Problem statement :: All of the data should be output character for character, except the pictures.

Supplied information ::
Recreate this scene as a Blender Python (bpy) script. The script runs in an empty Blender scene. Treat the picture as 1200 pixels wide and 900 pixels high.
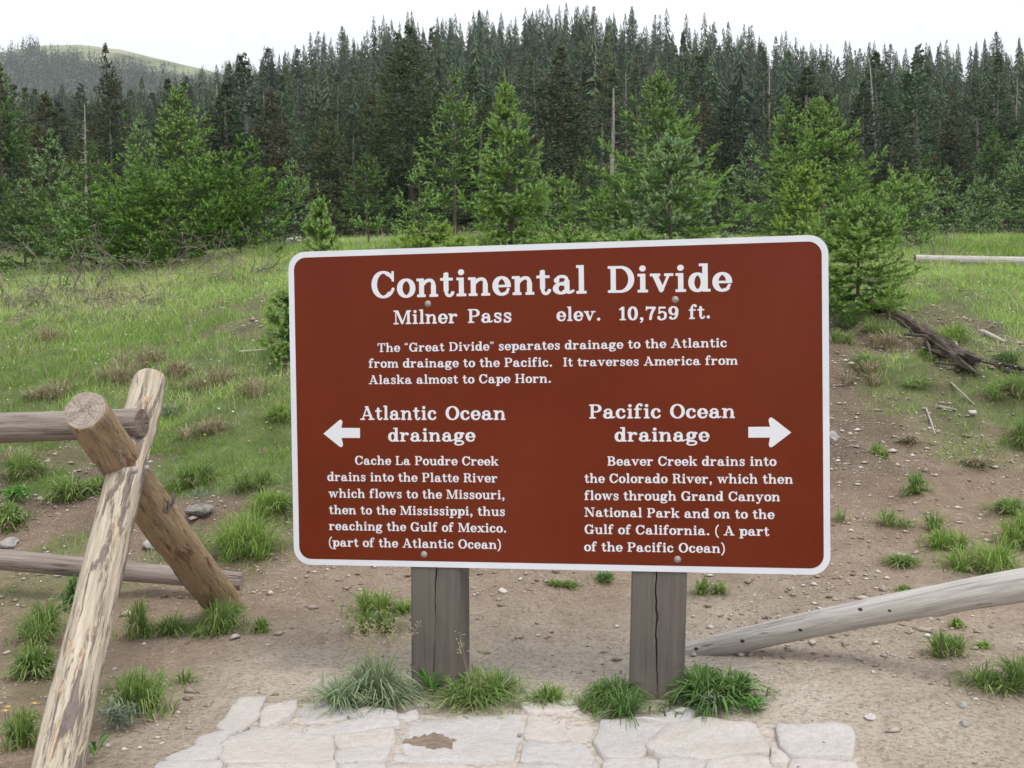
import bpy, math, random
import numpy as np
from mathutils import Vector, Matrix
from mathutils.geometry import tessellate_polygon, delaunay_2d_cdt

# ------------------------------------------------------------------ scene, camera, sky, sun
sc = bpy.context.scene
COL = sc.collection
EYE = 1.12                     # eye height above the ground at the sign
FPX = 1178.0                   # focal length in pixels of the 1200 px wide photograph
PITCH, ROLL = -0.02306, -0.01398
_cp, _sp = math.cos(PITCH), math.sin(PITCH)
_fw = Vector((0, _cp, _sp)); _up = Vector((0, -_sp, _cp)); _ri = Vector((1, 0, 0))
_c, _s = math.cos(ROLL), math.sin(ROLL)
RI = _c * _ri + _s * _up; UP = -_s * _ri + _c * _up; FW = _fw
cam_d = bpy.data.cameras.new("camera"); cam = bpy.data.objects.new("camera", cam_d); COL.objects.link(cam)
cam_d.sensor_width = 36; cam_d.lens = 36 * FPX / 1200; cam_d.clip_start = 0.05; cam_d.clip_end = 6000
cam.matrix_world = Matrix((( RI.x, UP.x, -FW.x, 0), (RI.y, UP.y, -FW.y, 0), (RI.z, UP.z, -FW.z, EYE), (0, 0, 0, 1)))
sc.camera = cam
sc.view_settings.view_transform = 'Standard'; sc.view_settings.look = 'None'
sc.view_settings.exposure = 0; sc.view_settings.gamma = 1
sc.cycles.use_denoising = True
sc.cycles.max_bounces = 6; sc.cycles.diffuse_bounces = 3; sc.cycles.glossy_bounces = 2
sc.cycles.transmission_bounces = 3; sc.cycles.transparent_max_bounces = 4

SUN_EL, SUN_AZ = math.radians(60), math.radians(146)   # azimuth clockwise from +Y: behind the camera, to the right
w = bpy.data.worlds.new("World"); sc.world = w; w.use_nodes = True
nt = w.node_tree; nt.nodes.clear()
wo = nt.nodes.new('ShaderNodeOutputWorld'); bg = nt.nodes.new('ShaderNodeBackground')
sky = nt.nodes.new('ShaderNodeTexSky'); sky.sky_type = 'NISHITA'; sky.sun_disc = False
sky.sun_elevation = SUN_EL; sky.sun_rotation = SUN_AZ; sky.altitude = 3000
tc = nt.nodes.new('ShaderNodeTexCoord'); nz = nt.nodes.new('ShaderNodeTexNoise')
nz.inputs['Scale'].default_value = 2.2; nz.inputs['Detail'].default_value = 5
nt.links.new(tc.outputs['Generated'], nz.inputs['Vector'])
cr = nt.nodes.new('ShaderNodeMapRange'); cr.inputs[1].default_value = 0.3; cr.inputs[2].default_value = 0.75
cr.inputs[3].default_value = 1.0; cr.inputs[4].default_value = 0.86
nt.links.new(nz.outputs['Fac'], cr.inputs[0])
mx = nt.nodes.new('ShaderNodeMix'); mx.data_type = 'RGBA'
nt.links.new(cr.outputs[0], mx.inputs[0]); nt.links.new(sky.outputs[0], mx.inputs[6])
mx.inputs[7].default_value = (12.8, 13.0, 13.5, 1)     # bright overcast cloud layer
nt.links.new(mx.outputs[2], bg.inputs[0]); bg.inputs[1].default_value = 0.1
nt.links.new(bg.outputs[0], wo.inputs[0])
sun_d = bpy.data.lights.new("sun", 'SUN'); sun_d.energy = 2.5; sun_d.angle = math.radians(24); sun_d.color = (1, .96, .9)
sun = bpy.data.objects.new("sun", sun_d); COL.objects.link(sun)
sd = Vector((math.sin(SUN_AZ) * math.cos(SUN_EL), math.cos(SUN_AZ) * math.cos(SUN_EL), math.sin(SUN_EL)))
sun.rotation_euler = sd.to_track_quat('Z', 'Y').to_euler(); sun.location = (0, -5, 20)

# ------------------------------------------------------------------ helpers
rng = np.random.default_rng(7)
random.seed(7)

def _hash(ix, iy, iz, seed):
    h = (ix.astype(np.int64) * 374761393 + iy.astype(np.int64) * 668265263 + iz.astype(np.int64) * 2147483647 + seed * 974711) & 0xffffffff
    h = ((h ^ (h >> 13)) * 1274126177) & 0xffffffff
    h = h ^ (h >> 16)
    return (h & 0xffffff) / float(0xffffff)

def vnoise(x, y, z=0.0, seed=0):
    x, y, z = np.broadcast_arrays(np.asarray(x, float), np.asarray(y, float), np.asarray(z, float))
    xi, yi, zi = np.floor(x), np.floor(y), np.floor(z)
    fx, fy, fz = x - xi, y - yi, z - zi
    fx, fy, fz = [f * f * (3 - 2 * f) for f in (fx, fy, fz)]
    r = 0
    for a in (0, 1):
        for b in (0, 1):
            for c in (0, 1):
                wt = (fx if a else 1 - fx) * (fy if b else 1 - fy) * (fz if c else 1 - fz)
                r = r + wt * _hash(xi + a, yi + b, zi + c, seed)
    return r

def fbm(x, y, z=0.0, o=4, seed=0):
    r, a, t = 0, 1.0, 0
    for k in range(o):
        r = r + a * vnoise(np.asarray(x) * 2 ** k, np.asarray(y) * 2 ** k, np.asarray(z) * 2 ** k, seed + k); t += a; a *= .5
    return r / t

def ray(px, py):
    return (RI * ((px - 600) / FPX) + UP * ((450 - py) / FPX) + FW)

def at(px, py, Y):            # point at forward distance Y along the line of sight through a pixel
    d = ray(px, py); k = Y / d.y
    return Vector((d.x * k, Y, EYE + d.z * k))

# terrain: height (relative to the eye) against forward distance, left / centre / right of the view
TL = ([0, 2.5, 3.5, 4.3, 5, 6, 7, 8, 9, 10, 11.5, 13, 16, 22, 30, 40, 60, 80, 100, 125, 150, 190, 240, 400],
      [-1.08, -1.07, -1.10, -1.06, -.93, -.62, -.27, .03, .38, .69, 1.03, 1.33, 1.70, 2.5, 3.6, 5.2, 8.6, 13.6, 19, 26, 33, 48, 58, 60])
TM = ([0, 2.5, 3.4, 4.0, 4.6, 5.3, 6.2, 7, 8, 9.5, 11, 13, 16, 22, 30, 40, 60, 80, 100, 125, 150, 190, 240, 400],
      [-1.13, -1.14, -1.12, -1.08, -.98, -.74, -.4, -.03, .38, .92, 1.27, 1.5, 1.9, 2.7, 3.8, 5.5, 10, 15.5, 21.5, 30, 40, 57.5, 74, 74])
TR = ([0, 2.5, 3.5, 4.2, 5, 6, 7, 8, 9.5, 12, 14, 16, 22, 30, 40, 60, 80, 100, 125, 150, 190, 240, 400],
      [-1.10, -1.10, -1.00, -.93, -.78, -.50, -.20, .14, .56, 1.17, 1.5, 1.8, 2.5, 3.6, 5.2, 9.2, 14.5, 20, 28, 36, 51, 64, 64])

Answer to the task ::
Recreate this scene as a Blender Python (bpy) script. The script runs in an empty Blender scene. Treat the picture as 1200 pixels wide and 900 pixels high.
import bpy, math, random
import numpy as np
from mathutils import Vector, Matrix
from mathutils.geometry import tessellate_polygon, delaunay_2d_cdt

# ------------------------------------------------------------------ scene, camera, sky, sun
sc = bpy.context.scene
COL = sc.collection
EYE = 1.12                     # eye height above the ground at the sign
FPX = 1178.0                   # focal length in pixels of the 1200 px wide photograph
PITCH, ROLL = -0.02306, -0.01398
_cp, _sp = math.cos(PITCH), math.sin(PITCH)
_fw = Vector((0, _cp, _sp)); _up = Vector((0, -_sp, _cp)); _ri = Vector((1, 0, 0))
_c, _s = math.cos(ROLL), math.sin(ROLL)
RI = _c * _ri + _s * _up; UP = -_s * _ri + _c * _up; FW = _fw
cam_d = bpy.data.cameras.new("camera"); cam = bpy.data.objects.new("camera", cam_d); COL.objects.link(cam)
cam_d.sensor_width = 36; cam_d.lens = 36 * FPX / 1200; cam_d.clip_start = 0.05; cam_d.clip_end = 6000
cam.matrix_world = Matrix((( RI.x, UP.x, -FW.x, 0), (RI.y, UP.y, -FW.y, 0), (RI.z, UP.z, -FW.z, EYE), (0, 0, 0, 1)))
sc.camera = cam
sc.view_settings.view_transform = 'Standard'; sc.view_settings.look = 'None'
sc.view_settings.exposure = 0; sc.view_settings.gamma = 1
sc.cycles.use_denoising = True
sc.cycles.max_bounces = 6; sc.cycles.diffuse_bounces = 3; sc.cycles.glossy_bounces = 2
sc.cycles.transmission_bounces = 3; sc.cycles.transparent_max_bounces = 4

SUN_EL, SUN_AZ = math.radians(60), math.radians(146)   # azimuth clockwise from +Y: behind the camera, to the right
w = bpy.data.worlds.new("World"); sc.world = w; w.use_nodes = True
nt = w.node_tree; nt.nodes.clear()
wo = nt.nodes.new('ShaderNodeOutputWorld'); bg = nt.nodes.new('ShaderNodeBackground')
sky = nt.nodes.new('ShaderNodeTexSky'); sky.sky_type = 'NISHITA'; sky.sun_disc = False
sky.sun_elevation = SUN_EL; sky.sun_rotation = SUN_AZ; sky.altitude = 3000
tc = nt.nodes.new('ShaderNodeTexCoord'); nz = nt.nodes.new('ShaderNodeTexNoise')
nz.inputs['Scale'].default_value = 2.2; nz.inputs['Detail'].default_value = 5
nt.links.new(tc.outputs['Generated'], nz.inputs['Vector'])
cr = nt.nodes.new('ShaderNodeMapRange'); cr.inputs[1].default_value = 0.3; cr.inputs[2].default_value = 0.75
cr.inputs[3].default_value = 1.0; cr.inputs[4].default_value = 0.86
nt.links.new(nz.outputs['Fac'], cr.inputs[0])
mx = nt.nodes.new('ShaderNodeMix'); mx.data_type = 'RGBA'
nt.links.new(cr.outputs[0], mx.inputs[0]); nt.links.new(sky.outputs[0], mx.inputs[6])
mx.inputs[7].default_value = (12.8, 13.0, 13.5, 1)     # bright overcast cloud layer
nt.links.new(mx.outputs[2], bg.inputs[0]); bg.inputs[1].default_value = 0.1
nt.links.new(bg.outputs[0], wo.inputs[0])
sun_d = bpy.data.lights.new("sun", 'SUN'); sun_d.energy = 2.5; sun_d.angle = math.radians(24); sun_d.color = (1, .96, .9)
sun = bpy.data.objects.new("sun", sun_d); COL.objects.link(sun)
sd = Vector((math.sin(SUN_AZ) * math.cos(SUN_EL), math.cos(SUN_AZ) * math.cos(SUN_EL), math.sin(SUN_EL)))
sun.rotation_euler = sd.to_track_quat('Z', 'Y').to_euler(); sun.location = (0, -5, 20)

# ------------------------------------------------------------------ helpers
rng = np.random.default_rng(7)
random.seed(7)

def _hash(ix, iy, iz, seed):
    h = (ix.astype(np.int64) * 374761393 + iy.astype(np.int64) * 668265263 + iz.astype(np.int64) * 2147483647 + seed * 974711) & 0xffffffff
    h = ((h ^ (h >> 13)) * 1274126177) & 0xffffffff
    h = h ^ (h >> 16)
    return (h & 0xffffff) / float(0xffffff)

def vnoise(x, y, z=0.0, seed=0):
    x, y, z = np.broadcast_arrays(np.asarray(x, float), np.asarray(y, float), np.asarray(z, float))
    xi, yi, zi = np.floor(x), np.floor(y), np.floor(z)
    fx, fy, fz = x - xi, y - yi, z - zi
    fx, fy, fz = [f * f * (3 - 2 * f) for f in (fx, fy, fz)]
    r = 0
    for a in (0, 1):
        for b in (0, 1):
            for c in (0, 1):
                wt = (fx if a else 1 - fx) * (fy if b else 1 - fy) * (fz if c else 1 - fz)
                r = r + wt * _hash(xi + a, yi + b, zi + c, seed)
    return r

def fbm(x, y, z=0.0, o=4, seed=0):
    r, a, t = 0, 1.0, 0
    for k in range(o):
        r = r + a * vnoise(np.asarray(x) * 2 ** k, np.asarray(y) * 2 ** k, np.asarray(z) * 2 ** k, seed + k); t += a; a *= .5
    return r / t

def ray(px, py):
    return (RI * ((px - 600) / FPX) + UP * ((450 - py) / FPX) + FW)

def at(px, py, Y):            # point at forward distance Y along the line of sight through a pixel
    d = ray(px, py); k = Y / d.y
    return Vector((d.x * k, Y, EYE + d.z * k))

# terrain: height (relative to the eye) against forward distance, left / centre / right of the view
TL = ([0, 2.5, 3.5, 4.3, 5, 6, 7, 8, 9, 10, 11.5, 13, 16, 22, 30, 40, 60, 80, 100, 125, 150, 190, 240, 400],
      [-1.08, -1.07, -1.10, -1.06, -.93, -.62, -.27, .03, .38, .69, 1.03, 1.33, 1.70, 2.5, 3.6, 5.2, 8.6, 13.6, 19, 26, 33, 48, 58, 60])
TM = ([0, 2.5, 3.4, 4.0, 4.6, 5.3, 6.2, 7, 8, 9.5, 11, 13, 16, 22, 30, 40, 60, 80, 100, 125, 150, 190, 240, 400],
      [-1.13, -1.14, -1.12, -1.08, -.98, -.74, -.4, -.03, .38, .92, 1.27, 1.5, 1.9, 2.7, 3.8, 5.5, 10, 15.5, 21.5, 30, 40, 57.5, 74, 74])
TR = ([0, 2.5, 3.5, 4.2, 5, 6, 7, 8, 9.5, 12, 14, 16, 22, 30, 40, 60, 80, 100, 125, 150, 190, 240, 400],
      [-1.10, -1.10, -1.00, -.93, -.78, -.50, -.20, .14, .56, 1.17, 1.5, 1.8, 2.5, 3.6, 5.2, 9.2, 14.5, 20, 28, 36, 51, 64, 64])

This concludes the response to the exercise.